In the past, I have coded with some very bright and talented developers. Software development is like art, and I’ve worked along-side some true code artists. Their code is clean, readable, and expressive. Because of the care that they put into the design of their code, other developers can open the code base and, with a normal level of skill, modify or extend it with little or no prior knowledge. They are efficient and conscientious. I have a lot of respect for software developers like the guys with whom I’ve had the pleasure of working. I want to be just like them.
And then there’s the other type of developer. We’ll call him Einstein. Einstein is super smart. He thinks on a whole ‘nother level. In fact, he’s so smart that when he writes software, he writes it on a whole ‘nother level. On the UI level, the program runs and performs well. It does everything that it’s supposed to do. It might even do it REALLY well. Einstein has certainly outdone himself. He finished the project a few days early and the client is happy with the product.

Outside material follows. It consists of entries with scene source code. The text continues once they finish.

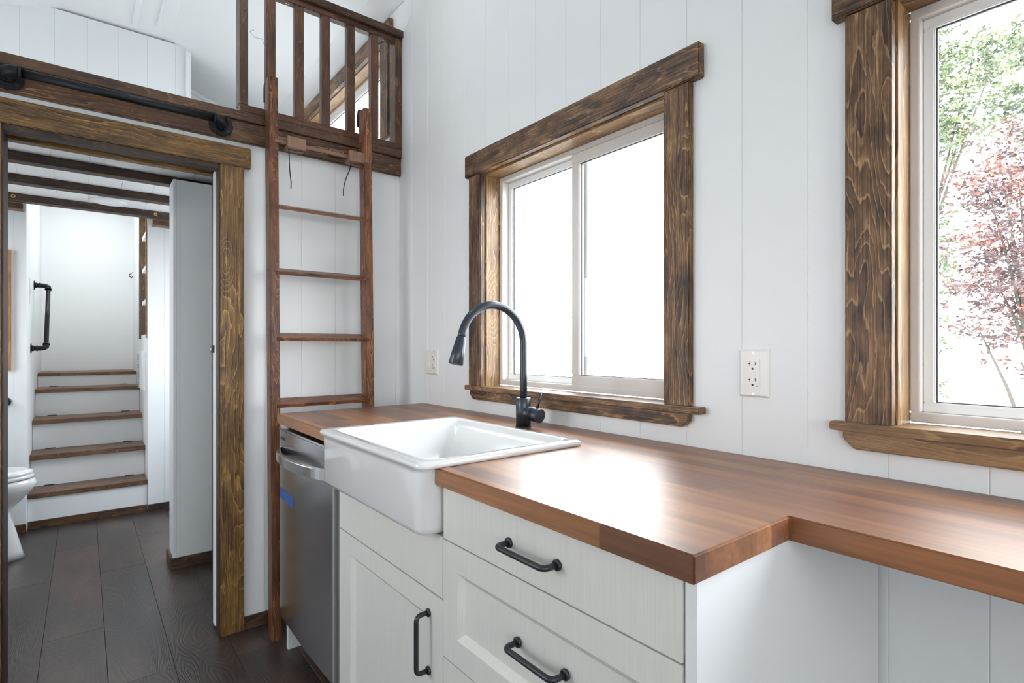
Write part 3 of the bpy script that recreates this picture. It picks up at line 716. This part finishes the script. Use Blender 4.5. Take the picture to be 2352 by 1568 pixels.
# bulged door: arc profile in y
def bulged(y0, y1, z0, z1, x, bulge, n=20):
    pts = [(x+.03, y0), ]
    for i in range(n+1):
        t = i/n; yy = y0+(y1-y0)*t; pts.append((x-bulge*(1-(2*t-1)**2), yy))
    pts.append((x+.03, y1))
    m = MB().prism(pts, z0, z1, 'z')
    for f in m.bm.faces: f.smooth = False
    return m
dp = obj('door_panel', bulged(DY0, DY1, .155, .775, DX, .006), steel_m, dw, 0)
cp = obj('control_panel', bulged(DY0, DY1, .777, .872, DX-.001, .006), steel_m, dw, 0)
obj('top_edge', bx(DX-.004, DX+.03, DY0, DY1, .8725, .880), plain('bright_trim', (.7, .7, .72), .2, metal=1), dw, .001)
for z in (.845, .838): obj('vent_slot', bx(DX-.0045, DX-.001, 2.130, 2.195, z, z+.003), slot_mat, cp)
hpts_o = []; n = 24; ha, hb = 1.68, 2.205
for i in range(n+1):
    t = i/n; hpts_o.append((DX-.012-.048*math.sin(math.pi*t)**.75, ha+(hb-ha)*t))
outer = hpts_o; inner = [(x+.016, y) for x, y in reversed(hpts_o)]
obj('handle', MB().prism(outer+inner, .775, .810, 'z'), plain('satin_steel', (.62, .62, .64), .22, metal=1), dw, .003)
for yy in (ha, hb): obj('handle_mount', bx(DX-.012, DX+.002, yy-.012, yy+.012, .777, .808), steel_m, dw, .002)
obj('side_strip', bx(DX-.002, DX+.05, 1.6405, 1.6515, .10, .880), plain('steel_edge', (.72, .72, .74), .25, metal=1), dw, .001)
obj('toe_shade', bx(.70, .712, DY0, DY1-.002, .0, .099), shade_mat, dw)  # shade of the open toe space, painted as a near-black panel
ep = obj('end_panel', bx(.6320, 1.24, 2.2200, 2.2400, 0, .8925), cab_side, dw, .001)
tpts = [(DX-.006*(1-(2*(yy-DY0)/(DY1-DY0)-1)**2)-.0007, yy) for yy in [DY1-.001-.19*i/8 for i in range(9)]]
tp = obj('reflection_strip', MB().prism(tpts+[(x_+.0006, y_) for x_, y_ in reversed(tpts)], .609, .648, 'z'), reflection_mat, dw)  # reflected blue band built as a coloured strip on the door
tp['label'] = 'blue reflection painted as a strip on the dishwasher door'

# ------------------------------------------------------------ cabinets
def handle_bar(parent, p0, p1, out=.032, r=.0054):
    p0 = Vector(p0); p1 = Vector(p1); o = Vector((-out, 0, 0)); d = (p1-p0).normalized(); rr_ = .012
    pts = [p0, p0+o*.55]
    c0 = p0+o+d*rr_-o.normalized()*rr_
    pts += [c0 + (-d)*rr_*math.cos(a) + o.normalized()*rr_*math.sin(a) for a in [math.pi/2*i/6 for i in range(7)]]
    c1 = p1+o-d*rr_-o.normalized()*rr_
    pts += [c1 + d*rr_*math.sin(a) + o.normalized()*rr_*math.cos(a) for a in [math.pi/2*i/6 for i in range(7)]]
    pts += [p1+o*.55, p1]
    m = MB().tube(pts, r, 14)
    for p in (p0, p1): m.tube([p+Vector((.0, 0, 0)), p+Vector((-.004, 0, 0)), p+Vector((-.0055, 0, 0))], [.0095, .0095, .0070], 20)
    return obj('handle', m, black_metal, parent)
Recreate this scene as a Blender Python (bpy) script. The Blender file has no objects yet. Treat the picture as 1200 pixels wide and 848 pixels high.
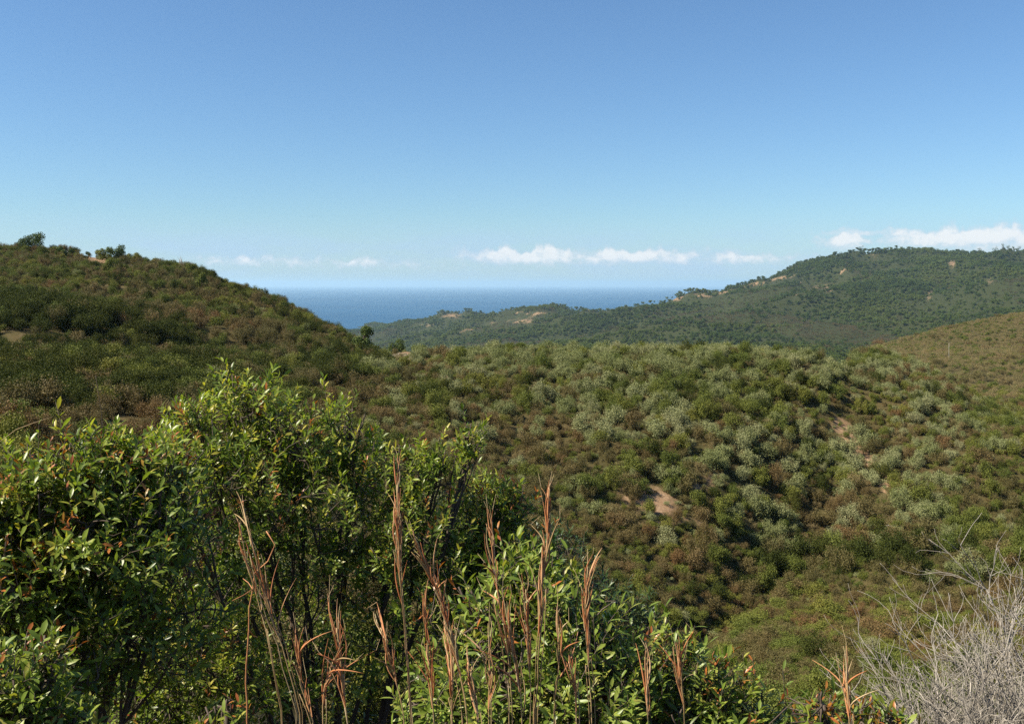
import bpy, math, random
import numpy as np

# ------------------------------------------------------------------ camera, sky, sun, exposure
SC = bpy.context.scene
COL = SC.collection
F, CX, HZ = 1150.0, 600.0, 333.0          # focal length in photo pixels, principal column, eye-level row
EYE = 150.0                               # eye height above the sea (sea level is z = 0)
SUN_AZ, SUN_EL = math.radians(-106), math.radians(46)   # azimuth clockwise from +Y

cam = bpy.data.cameras.new('camera')
cam_o = bpy.data.objects.new('camera', cam); COL.objects.link(cam_o)
cam_o.location = (0, 0, EYE); cam_o.rotation_euler = (math.pi/2, 0, 0)
cam.sensor_width = 36; cam.lens = 36*F/1200; cam.shift_y = -(424-HZ)/1200
cam.clip_start = 0.05; cam.clip_end = 200000
SC.camera = cam_o
SC.view_settings.view_transform = 'Standard'; SC.view_settings.look = 'None'
SC.view_settings.exposure = 1.0; SC.view_settings.gamma = 1; SC.view_settings.use_curve_mapping = False
SC.cycles.use_denoising = False
SC.cycles.max_bounces = 6; SC.cycles.diffuse_bounces = 3; SC.cycles.glossy_bounces = 2
SC.cycles.transmission_bounces = 3; SC.cycles.volume_bounces = 1
SC.cycles.use_adaptive_sampling = True; SC.cycles.adaptive_threshold = 0.01

sun = bpy.data.lights.new('sun', 'SUN'); sun.energy = 5.0; sun.angle = math.radians(0.53); sun.color = (1, .90, .74)
sun_o = bpy.data.objects.new('sun', sun); COL.objects.link(sun_o)
sun_o.location = (-200, 0, EYE+200)
sun_o.rotation_euler = (math.pi/2-SUN_EL, 0, math.pi-SUN_AZ)


class NT:
    """small helper to write node trees"""
    def __init__(s, tree): s.t = tree; s.n = tree.nodes; s.l = tree.links
    def node(s, kind, **kw):
        n = s.n.new(kind)
        for k, v in kw.items(): setattr(n, k, v)
        return n
    def put(s, sock, v):
        if hasattr(v, 'links'): s.l.new(v, sock)
        elif v is not None: sock.default_value = v
    def m(s, op, a, b=None, c=None, clamp=False):
        n = s.node('ShaderNodeMath', operation=op, use_clamp=clamp)
        for i, v in enumerate((a, b, c)):
            if v is not None: s.put(n.inputs[i], v)
        return n.outputs[0]
    def ramp(s, fac, stops, interp='LINEAR'):
        n = s.node('ShaderNodeValToRGB'); cr = n.color_ramp; cr.interpolation = interp
        while len(cr.elements) < len(stops): cr.elements.new(1)
        for e, (p, c) in zip(cr.elements, stops): e.position = p; e.color = (*c, 1)
        s.put(n.inputs[0], fac); return n.outputs[0]
    def mix(s, f, a, b, blend='MIX'):
        n = s.node('ShaderNodeMix', data_type='RGBA', blend_type=blend)
        for sock, v in ((n.inputs[0], f), (n.inputs[6], a), (n.inputs[7], b)):
            if isinstance(v, tuple) and len(v) == 3: v = (*v, 1)
            s.put(sock, v)
        return n.outputs[2]
    def noise(s, vec, scale, detail=4, rough=.55, dist=0):
        n = s.node('ShaderNodeTexNoise')
        if vec is not None: s.put(n.inputs['Vector'], vec)
        n.inputs['Scale'].default_value = scale; n.inputs['Detail'].default_value = detail
        n.inputs['Roughness'].default_value = rough; n.inputs['Distortion'].default_value = dist
        return n.outputs['Fac']
    def smooth(s, x, lo, hi, a=0.0, b=1.0):
        n = s.node('ShaderNodeMapRange', interpolation_type='SMOOTHSTEP')
        for i, v in enumerate((x, lo, hi, a, b)): s.put(n.inputs[i], v)
        return n.outputs[0]
    def vec(s, x, y, z):
        n = s.node('ShaderNodeCombineXYZ')
        for i, v in enumerate((x, y, z)): s.put(n.inputs[i], v)
        return n.outputs[0]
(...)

Fast forward 6 months when the client needs to add a feature. Einstein is tied up with another project. The client has to hire another developer to modify the code base. We’ll call him Innocent Bystander. The client says to Innocent Bystander, “We’re really happy with Einstein’s work. You should have no trouble at all modifying this program.” So, Innocent Bystander cracks open the code and starts reading.
What he finds is a code base that only an author could love. It’s a tangled mess of spaghetti code and obscurely reused code blocks. Variables are named with acronyms that have long since been forgotten. There are no tests to show how code is expected to behave. Classes and methods cover pages and pages of scrolling. Nothing makes sense. It’s like trying to listen in on an encrypted conversation. The code base, for all intents and purposes, is encrypted.
So, Einstein was so “smart” that he wrote a code base that no one but he could understand. Innocent Bystander has accepted the task of adding a feature to that code base. Innocent Bystander has a couple choices… 1) Spend hours of the client’s time decrypting, modifying, and handling regression, or 2) Spend hours of the client’s time re-writing a section of the code, re-factoring the code that uses it, and handle regression. Either way, the client pays more than he should. Either way, there is regression. At least with the second option, the code base is left a little better than how Innocent Bystander found it.
Friends, countrymen, fellow developers. PLEASE please pLeAsE hear me out. If you are an Einstein and you’re still reading this… welcome to your first step to recovery. Admit you have a problem and start thinking about others while you code. Think about your client. Think about the next guy who has to come behind you. You don’t want either to hate you, right? Learn how to code in maintainable ways.
If you want to make sure your code is removed or re-written, just make it complicated and convoluted. No one will be able to follow your code and, boom… mission accomplished. You’ve effectively wasted the money of your client. The world would have been better off if you had applied your vast, immeasurable intelligence to something that lends itself to tangled webs of scattered thought process.. not software development.
If you want your code to stick around and make a difference, write it so that the next developer can read and understand it. Name your variables and methods to express their intent. Adhere to engineering principles like Single Responsibility, Open-Closed, and Dependency Inversion. Code in standard ways. Don’t try to be clever by stuffing loads of functionality into one reusable function. Spend time learning new ways to make your code expressive and readable.
No one cares how smart you are. It matters not that you’re on a whole ‘nother level. People only really care about your contribution over the long-haul. Clients may love you when you deliver the product early like a rock star, but the will cease to love you later when they have to pay again for the same code. No one will write blog articles about your awesome “swiss-army-knife-function-that-does-everything”. No, sir… in fact, they’ll write blog articles like this one.